Start Collected material
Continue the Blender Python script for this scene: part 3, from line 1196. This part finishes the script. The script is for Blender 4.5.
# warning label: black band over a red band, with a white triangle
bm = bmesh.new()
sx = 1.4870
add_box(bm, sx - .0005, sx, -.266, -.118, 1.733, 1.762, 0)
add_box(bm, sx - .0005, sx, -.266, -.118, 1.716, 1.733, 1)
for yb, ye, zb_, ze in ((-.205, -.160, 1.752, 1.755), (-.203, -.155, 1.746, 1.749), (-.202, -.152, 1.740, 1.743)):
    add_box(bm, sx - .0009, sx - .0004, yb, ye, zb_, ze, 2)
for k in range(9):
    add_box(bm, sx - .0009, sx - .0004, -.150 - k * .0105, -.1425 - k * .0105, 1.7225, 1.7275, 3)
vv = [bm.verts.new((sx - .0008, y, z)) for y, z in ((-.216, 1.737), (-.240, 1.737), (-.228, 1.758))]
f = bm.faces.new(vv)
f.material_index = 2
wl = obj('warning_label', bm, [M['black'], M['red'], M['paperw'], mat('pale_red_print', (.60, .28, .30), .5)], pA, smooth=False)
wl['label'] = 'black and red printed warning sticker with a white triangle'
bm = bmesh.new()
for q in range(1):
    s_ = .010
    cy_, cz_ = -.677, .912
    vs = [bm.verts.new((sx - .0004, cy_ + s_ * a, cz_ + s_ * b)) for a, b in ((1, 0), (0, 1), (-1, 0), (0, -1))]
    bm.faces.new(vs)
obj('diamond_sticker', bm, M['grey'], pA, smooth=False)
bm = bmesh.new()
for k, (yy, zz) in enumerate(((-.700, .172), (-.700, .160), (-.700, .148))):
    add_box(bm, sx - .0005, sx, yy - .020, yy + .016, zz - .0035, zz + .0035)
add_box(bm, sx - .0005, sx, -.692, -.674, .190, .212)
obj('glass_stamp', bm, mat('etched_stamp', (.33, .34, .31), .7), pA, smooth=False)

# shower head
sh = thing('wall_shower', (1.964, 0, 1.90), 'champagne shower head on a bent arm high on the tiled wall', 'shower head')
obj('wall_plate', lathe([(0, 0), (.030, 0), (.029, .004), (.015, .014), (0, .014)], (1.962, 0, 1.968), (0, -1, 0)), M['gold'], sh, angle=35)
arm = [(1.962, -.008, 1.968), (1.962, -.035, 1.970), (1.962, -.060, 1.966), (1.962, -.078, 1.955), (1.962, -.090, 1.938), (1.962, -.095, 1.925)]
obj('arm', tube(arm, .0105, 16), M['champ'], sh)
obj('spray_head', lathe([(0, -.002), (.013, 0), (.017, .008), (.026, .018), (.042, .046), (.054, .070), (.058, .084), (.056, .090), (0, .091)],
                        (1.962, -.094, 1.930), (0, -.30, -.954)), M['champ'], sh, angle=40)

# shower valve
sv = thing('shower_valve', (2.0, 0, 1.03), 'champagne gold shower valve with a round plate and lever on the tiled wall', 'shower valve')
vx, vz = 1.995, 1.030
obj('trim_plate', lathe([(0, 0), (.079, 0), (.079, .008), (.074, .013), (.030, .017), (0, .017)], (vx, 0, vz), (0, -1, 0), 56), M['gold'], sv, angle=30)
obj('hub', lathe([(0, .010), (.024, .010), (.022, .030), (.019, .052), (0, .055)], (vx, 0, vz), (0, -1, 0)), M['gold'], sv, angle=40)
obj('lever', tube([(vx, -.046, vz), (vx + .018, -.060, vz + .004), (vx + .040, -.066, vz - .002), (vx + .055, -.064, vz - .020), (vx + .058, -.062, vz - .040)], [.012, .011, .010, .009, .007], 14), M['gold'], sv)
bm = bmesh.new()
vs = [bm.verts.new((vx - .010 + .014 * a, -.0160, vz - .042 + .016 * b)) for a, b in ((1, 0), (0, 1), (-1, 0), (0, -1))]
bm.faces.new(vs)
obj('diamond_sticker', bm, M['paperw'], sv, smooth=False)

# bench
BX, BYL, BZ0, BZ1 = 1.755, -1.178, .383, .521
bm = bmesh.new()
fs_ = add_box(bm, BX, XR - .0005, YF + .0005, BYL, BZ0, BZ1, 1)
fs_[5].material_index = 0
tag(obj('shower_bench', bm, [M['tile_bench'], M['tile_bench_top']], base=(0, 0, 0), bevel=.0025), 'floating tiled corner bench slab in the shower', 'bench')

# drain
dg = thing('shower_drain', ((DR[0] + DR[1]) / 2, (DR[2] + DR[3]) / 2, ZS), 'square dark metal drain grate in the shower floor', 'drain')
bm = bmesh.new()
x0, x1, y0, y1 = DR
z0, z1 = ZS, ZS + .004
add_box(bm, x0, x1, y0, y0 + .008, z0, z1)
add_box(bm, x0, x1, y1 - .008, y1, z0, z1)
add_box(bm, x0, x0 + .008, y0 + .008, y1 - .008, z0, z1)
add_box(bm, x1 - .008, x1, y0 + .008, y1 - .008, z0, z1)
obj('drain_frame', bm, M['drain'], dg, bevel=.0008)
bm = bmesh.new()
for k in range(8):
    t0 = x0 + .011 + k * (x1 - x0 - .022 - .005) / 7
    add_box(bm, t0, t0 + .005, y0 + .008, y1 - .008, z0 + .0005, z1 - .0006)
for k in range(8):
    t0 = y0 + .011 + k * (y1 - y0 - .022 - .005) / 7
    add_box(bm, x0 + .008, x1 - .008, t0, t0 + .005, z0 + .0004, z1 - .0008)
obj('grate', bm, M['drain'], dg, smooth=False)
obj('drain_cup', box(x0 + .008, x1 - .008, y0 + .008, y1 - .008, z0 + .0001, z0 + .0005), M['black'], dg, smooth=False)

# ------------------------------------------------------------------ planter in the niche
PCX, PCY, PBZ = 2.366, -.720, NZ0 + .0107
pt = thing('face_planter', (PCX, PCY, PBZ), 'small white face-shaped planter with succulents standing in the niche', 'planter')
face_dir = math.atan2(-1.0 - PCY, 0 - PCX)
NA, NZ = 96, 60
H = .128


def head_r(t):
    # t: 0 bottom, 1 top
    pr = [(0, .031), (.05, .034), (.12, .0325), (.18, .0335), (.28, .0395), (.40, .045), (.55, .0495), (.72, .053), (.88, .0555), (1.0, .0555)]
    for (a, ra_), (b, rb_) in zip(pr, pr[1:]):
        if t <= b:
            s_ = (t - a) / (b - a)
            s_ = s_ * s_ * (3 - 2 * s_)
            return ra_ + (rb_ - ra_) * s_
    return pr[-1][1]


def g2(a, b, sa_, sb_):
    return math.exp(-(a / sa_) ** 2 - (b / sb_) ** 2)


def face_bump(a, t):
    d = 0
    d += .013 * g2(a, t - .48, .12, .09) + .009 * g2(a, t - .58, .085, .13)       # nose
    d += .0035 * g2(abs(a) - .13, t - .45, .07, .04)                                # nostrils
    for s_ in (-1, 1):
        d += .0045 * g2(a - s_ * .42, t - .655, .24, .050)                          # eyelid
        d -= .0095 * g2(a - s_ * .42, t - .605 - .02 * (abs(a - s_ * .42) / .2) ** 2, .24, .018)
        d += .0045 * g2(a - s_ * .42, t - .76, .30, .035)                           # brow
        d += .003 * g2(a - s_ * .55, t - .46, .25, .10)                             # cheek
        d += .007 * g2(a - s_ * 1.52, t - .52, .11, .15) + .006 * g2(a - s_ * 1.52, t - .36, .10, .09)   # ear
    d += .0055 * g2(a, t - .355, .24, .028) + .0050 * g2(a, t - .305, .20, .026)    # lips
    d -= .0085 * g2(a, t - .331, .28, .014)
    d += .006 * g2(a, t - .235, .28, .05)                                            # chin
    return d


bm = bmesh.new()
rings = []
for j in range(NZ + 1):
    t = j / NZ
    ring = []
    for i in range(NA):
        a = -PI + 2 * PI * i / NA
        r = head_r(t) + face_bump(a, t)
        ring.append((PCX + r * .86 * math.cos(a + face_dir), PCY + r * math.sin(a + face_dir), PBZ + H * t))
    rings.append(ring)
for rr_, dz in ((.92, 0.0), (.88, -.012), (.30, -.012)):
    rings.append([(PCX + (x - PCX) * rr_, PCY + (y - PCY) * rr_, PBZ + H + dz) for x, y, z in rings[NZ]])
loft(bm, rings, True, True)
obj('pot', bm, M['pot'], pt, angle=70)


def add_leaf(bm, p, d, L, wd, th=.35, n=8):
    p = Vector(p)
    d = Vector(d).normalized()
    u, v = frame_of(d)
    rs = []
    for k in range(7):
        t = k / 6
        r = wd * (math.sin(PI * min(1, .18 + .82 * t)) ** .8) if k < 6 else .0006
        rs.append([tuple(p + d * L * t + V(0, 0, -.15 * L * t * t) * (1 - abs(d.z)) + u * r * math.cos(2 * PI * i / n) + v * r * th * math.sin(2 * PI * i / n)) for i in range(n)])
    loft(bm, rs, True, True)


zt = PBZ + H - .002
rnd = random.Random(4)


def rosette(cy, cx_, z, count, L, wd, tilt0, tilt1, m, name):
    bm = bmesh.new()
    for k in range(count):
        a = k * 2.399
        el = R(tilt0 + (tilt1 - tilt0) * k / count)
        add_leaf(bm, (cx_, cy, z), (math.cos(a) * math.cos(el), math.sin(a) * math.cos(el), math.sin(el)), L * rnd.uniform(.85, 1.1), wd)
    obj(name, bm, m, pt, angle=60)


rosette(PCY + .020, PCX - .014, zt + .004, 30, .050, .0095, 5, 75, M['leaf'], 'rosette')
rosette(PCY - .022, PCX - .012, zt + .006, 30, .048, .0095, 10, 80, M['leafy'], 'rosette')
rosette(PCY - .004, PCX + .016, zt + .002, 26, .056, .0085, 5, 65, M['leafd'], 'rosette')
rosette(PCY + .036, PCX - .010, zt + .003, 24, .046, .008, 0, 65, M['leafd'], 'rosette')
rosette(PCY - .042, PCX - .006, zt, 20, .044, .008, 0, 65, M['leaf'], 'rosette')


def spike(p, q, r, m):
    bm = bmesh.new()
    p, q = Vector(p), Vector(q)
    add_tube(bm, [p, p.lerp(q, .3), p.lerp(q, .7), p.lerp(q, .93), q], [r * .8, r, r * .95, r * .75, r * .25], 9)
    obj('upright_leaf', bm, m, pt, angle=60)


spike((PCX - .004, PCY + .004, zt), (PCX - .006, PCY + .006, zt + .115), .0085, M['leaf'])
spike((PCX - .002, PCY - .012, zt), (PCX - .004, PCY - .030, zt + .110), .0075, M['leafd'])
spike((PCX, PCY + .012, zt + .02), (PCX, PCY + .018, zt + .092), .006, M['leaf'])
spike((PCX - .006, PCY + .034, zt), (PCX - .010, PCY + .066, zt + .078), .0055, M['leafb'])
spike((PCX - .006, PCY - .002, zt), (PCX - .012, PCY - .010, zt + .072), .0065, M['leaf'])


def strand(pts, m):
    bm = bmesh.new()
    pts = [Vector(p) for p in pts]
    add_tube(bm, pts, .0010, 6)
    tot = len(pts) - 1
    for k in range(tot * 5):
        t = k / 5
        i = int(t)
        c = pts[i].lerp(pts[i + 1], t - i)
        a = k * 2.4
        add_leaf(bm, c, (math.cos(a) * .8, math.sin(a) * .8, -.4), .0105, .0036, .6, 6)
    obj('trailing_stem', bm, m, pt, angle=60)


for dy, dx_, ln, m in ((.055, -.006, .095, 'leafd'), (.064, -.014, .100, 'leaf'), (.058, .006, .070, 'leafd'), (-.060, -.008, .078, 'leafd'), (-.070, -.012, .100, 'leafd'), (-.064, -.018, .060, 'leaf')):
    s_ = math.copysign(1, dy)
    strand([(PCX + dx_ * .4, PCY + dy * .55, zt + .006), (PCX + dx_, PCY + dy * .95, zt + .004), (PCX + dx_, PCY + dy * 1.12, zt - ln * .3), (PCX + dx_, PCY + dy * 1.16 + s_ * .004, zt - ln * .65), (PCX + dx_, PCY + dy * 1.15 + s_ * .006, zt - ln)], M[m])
End Collected material
— Instruction —
In the listing above, find the line containing "the shower', 'bench')" and the line containing "obj('drain_cup', box(x0 +". Output them and every line between, exactly, and nothing else.

— Completed task —
tag(obj('shower_bench', bm, [M['tile_bench'], M['tile_bench_top']], base=(0, 0, 0), bevel=.0025), 'floating tiled corner bench slab in the shower', 'bench')

# drain
dg = thing('shower_drain', ((DR[0] + DR[1]) / 2, (DR[2] + DR[3]) / 2, ZS), 'square dark metal drain grate in the shower floor', 'drain')
bm = bmesh.new()
x0, x1, y0, y1 = DR
z0, z1 = ZS, ZS + .004
add_box(bm, x0, x1, y0, y0 + .008, z0, z1)
add_box(bm, x0, x1, y1 - .008, y1, z0, z1)
add_box(bm, x0, x0 + .008, y0 + .008, y1 - .008, z0, z1)
add_box(bm, x1 - .008, x1, y0 + .008, y1 - .008, z0, z1)
obj('drain_frame', bm, M['drain'], dg, bevel=.0008)
bm = bmesh.new()
for k in range(8):
    t0 = x0 + .011 + k * (x1 - x0 - .022 - .005) / 7
    add_box(bm, t0, t0 + .005, y0 + .008, y1 - .008, z0 + .0005, z1 - .0006)
for k in range(8):
    t0 = y0 + .011 + k * (y1 - y0 - .022 - .005) / 7
    add_box(bm, x0 + .008, x1 - .008, t0, t0 + .005, z0 + .0004, z1 - .0008)
obj('grate', bm, M['drain'], dg, smooth=False)
obj('drain_cup', box(x0 + .008, x1 - .008, y0 + .008, y1 - .008, z0 + .0001, z0 + .0005), M['black'], dg, smooth=False)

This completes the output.